▶ REQUIRED TASK: The lines to be extracted run from the start of the listing through the line containing "RNG = np.random.default_rng(11)"; copy them exactly and nothing else.

▶ DATA BLOCK:
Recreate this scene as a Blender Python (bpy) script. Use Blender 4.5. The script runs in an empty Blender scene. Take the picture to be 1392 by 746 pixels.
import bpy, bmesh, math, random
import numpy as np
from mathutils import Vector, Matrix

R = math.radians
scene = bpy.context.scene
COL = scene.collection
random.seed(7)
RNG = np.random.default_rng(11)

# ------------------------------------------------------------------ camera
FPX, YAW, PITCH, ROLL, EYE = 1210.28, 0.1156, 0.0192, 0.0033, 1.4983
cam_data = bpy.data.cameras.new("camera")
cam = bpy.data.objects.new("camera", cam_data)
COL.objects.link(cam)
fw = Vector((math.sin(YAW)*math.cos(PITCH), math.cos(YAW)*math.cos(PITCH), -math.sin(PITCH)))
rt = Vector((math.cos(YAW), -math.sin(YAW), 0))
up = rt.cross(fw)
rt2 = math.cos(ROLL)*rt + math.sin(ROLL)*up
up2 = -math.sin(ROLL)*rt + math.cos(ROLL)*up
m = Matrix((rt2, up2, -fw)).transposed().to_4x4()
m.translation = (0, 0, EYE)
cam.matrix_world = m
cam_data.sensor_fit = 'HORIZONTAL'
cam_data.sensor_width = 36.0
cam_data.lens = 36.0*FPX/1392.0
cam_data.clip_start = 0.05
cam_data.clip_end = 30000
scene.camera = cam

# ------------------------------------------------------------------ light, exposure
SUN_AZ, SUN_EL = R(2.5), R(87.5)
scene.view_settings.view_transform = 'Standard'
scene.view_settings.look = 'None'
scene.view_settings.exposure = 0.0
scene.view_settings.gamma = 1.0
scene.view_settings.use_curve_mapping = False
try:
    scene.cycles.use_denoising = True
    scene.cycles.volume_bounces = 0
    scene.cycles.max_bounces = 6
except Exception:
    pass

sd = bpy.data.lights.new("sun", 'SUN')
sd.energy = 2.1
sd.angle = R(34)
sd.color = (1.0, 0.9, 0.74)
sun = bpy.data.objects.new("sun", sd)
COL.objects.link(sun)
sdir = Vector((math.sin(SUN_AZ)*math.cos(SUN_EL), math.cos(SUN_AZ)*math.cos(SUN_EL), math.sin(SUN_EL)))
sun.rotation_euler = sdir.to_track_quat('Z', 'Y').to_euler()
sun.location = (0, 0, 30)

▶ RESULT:
Recreate this scene as a Blender Python (bpy) script. Use Blender 4.5. The script runs in an empty Blender scene. Take the picture to be 1392 by 746 pixels.
import bpy, bmesh, math, random
import numpy as np
from mathutils import Vector, Matrix

R = math.radians
scene = bpy.context.scene
COL = scene.collection
random.seed(7)
RNG = np.random.default_rng(11)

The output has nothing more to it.